## Source excerpt
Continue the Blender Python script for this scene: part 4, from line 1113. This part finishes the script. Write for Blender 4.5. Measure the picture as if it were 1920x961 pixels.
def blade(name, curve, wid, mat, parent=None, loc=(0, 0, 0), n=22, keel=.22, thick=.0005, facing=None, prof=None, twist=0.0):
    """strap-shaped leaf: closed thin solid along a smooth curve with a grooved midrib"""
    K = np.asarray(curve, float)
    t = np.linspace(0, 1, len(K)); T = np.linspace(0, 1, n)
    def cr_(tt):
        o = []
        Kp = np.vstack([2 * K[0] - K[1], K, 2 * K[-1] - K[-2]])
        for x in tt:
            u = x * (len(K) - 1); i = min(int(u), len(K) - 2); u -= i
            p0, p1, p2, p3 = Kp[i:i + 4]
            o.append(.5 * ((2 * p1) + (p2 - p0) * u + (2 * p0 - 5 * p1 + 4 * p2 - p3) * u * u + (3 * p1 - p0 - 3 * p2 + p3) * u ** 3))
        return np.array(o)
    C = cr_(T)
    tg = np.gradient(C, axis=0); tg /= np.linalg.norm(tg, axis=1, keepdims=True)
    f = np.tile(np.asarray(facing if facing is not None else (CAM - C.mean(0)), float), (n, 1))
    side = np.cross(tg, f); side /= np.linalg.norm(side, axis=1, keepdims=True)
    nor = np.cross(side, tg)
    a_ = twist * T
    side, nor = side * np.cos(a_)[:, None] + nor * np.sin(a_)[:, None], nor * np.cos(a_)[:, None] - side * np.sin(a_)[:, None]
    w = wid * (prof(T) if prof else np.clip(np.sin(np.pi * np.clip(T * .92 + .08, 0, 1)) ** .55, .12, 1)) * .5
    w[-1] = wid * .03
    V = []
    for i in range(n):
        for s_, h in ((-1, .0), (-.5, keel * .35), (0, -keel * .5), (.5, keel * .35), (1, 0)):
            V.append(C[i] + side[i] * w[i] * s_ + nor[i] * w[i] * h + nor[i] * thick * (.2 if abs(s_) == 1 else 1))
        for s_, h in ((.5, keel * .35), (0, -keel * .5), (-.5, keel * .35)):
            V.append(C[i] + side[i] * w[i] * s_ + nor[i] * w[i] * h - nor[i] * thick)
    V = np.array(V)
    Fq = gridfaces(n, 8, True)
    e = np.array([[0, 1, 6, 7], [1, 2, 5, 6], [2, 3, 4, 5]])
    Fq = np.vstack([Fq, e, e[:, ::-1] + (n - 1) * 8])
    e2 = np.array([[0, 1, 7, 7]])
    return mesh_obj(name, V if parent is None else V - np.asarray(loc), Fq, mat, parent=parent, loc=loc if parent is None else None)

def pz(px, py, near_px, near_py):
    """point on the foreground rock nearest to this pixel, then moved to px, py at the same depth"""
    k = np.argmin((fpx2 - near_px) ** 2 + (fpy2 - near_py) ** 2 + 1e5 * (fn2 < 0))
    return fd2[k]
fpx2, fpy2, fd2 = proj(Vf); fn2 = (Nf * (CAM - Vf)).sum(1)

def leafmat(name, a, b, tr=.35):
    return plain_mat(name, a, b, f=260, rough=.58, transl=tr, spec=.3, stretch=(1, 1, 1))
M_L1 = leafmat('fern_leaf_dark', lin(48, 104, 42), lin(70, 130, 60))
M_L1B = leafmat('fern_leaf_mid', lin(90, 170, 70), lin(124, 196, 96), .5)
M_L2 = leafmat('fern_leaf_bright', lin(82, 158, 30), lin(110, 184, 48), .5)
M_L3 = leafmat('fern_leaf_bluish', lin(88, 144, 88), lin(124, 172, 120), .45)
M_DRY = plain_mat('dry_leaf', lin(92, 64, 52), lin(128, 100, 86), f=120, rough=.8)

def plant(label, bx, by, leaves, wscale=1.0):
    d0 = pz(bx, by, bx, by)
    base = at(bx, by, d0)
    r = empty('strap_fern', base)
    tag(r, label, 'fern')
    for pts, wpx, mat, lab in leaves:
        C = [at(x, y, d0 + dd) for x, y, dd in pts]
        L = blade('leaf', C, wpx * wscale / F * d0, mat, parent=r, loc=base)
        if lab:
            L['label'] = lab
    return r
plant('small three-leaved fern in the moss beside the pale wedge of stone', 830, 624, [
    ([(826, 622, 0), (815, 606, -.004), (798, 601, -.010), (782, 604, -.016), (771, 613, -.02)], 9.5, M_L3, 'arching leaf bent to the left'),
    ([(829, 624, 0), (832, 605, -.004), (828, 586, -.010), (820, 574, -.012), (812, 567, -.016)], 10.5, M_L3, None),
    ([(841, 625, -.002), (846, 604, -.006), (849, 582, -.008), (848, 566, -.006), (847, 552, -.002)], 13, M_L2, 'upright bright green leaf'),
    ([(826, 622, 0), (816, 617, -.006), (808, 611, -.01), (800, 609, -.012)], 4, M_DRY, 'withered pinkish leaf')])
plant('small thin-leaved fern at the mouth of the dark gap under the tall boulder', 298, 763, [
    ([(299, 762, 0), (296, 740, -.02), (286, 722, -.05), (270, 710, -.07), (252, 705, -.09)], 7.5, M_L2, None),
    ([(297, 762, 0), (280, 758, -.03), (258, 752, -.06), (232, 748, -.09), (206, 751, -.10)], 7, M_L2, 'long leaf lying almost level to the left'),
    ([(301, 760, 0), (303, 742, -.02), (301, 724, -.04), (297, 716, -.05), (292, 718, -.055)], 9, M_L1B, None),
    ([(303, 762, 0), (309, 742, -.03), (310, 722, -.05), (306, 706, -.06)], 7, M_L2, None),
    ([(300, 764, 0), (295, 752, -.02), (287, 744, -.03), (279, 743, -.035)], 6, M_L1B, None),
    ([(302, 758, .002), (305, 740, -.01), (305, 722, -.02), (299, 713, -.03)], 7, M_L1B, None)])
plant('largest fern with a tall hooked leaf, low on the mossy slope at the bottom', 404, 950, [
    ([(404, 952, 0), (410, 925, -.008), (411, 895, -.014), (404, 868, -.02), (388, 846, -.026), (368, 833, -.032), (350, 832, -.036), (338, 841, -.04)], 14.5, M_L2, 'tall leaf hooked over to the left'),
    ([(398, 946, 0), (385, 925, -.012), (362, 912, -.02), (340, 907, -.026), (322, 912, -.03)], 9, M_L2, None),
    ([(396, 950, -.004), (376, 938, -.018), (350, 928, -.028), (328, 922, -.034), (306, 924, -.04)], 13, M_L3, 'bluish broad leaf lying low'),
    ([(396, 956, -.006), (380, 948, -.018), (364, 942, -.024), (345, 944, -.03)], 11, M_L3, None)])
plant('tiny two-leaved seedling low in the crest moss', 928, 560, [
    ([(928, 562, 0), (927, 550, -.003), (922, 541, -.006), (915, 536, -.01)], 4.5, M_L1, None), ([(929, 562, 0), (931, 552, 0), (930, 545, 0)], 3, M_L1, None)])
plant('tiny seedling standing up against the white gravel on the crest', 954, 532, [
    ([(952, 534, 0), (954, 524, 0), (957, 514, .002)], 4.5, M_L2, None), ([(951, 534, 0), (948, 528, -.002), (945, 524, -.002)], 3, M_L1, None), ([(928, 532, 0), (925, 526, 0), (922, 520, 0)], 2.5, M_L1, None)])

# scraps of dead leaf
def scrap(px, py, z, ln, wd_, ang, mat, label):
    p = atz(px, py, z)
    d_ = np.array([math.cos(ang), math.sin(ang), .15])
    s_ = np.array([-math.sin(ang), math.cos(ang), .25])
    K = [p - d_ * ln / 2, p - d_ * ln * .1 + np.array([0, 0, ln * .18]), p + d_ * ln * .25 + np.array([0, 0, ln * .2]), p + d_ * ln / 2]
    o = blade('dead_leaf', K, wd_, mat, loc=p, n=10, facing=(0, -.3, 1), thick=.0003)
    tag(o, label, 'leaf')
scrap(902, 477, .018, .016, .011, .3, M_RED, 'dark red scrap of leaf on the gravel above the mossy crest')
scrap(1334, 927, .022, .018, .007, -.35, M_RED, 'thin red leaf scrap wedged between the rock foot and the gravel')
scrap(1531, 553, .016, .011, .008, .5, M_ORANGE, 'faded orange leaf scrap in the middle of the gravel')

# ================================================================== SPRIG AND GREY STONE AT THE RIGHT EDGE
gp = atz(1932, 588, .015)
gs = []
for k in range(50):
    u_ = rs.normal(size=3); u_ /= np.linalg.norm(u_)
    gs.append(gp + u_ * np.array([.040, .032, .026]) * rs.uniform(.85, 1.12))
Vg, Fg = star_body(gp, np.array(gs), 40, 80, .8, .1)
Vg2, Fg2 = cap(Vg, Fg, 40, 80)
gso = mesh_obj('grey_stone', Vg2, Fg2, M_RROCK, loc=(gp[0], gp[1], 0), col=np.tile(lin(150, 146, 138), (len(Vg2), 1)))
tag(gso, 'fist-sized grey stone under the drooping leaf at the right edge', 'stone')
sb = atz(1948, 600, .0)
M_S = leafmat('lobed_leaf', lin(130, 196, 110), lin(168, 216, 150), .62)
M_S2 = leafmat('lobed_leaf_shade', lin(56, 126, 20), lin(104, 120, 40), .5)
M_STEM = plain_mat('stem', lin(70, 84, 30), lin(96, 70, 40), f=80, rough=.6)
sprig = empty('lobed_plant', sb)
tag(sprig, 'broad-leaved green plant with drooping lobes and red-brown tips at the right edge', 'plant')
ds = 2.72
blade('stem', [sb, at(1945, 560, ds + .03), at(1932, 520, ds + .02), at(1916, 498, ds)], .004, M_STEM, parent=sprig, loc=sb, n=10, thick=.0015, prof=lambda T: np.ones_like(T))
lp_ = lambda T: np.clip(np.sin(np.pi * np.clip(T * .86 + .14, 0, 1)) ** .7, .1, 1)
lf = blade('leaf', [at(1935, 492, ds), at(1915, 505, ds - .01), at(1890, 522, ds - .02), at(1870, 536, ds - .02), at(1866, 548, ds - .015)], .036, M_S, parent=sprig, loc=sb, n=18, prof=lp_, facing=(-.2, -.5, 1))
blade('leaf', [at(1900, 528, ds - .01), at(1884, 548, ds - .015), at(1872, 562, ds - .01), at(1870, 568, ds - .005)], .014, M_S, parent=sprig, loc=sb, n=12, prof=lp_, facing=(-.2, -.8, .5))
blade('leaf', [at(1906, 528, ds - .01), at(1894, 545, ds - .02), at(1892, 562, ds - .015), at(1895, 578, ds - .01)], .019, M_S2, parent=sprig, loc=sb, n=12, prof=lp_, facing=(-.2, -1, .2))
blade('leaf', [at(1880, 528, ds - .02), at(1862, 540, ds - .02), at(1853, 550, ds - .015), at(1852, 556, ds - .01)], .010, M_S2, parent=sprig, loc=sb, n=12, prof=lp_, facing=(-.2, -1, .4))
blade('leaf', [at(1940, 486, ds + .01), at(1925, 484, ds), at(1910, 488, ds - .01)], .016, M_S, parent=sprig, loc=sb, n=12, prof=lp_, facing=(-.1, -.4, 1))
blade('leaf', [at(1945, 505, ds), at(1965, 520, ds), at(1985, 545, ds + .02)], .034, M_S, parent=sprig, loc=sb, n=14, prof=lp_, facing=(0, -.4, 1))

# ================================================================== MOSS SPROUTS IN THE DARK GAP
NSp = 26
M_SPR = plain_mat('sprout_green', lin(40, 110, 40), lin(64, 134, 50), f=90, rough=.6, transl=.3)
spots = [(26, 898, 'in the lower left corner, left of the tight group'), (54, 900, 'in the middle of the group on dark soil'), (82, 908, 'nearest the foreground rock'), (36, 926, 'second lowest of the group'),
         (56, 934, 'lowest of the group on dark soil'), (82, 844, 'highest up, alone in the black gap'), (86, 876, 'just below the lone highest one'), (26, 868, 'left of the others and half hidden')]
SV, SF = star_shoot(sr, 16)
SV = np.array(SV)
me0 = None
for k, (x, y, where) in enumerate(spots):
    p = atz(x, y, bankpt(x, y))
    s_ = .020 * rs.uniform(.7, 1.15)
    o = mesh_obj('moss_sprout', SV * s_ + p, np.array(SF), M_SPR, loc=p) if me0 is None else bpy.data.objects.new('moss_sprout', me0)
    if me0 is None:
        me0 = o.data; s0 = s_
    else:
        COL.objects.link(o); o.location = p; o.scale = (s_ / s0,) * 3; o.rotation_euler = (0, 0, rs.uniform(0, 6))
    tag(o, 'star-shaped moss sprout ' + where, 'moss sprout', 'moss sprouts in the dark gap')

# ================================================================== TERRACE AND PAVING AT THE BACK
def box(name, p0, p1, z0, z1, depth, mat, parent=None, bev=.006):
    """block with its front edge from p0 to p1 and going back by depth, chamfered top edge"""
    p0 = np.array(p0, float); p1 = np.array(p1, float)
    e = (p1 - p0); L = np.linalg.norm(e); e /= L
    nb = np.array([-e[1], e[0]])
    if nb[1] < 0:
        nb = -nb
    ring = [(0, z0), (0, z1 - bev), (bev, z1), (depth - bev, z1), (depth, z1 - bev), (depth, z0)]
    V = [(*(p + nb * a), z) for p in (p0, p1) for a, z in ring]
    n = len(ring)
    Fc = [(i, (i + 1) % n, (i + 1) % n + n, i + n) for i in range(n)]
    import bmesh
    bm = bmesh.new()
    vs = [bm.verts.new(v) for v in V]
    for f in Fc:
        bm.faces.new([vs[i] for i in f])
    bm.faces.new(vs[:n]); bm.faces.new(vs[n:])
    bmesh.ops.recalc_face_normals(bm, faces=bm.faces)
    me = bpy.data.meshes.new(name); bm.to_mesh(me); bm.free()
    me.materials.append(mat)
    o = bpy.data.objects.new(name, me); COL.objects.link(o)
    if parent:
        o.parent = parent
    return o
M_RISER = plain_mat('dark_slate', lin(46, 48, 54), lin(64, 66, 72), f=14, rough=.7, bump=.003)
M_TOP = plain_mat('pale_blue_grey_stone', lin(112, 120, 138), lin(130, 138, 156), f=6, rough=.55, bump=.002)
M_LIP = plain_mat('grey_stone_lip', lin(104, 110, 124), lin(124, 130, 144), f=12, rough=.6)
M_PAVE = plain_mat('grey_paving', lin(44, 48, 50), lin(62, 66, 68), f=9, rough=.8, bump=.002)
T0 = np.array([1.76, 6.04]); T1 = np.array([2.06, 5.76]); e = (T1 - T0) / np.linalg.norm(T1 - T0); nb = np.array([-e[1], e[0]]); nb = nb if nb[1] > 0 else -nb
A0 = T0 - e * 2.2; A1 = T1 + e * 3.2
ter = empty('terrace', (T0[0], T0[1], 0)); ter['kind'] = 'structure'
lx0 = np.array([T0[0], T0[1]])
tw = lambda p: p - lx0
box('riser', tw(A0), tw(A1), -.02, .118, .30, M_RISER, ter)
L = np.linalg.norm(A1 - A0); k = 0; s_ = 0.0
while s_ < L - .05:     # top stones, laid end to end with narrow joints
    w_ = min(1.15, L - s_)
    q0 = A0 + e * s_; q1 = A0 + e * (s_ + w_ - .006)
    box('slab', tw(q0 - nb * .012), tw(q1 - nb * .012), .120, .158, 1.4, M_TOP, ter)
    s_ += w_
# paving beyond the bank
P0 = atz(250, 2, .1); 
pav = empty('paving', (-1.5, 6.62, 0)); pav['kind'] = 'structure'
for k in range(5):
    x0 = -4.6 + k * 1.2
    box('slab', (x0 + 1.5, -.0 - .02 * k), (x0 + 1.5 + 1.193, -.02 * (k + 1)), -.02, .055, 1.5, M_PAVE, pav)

## Instructions for the task
Return each line of the data that contains the string "this".

## Exercise solution
Continue the Blender Python script for this scene: part 4, from line 1113. This part finishes the script. Write for Blender 4.5. Measure the picture as if it were 1920x961 pixels.
    """point on the foreground rock nearest to this pixel, then moved to px, py at the same depth"""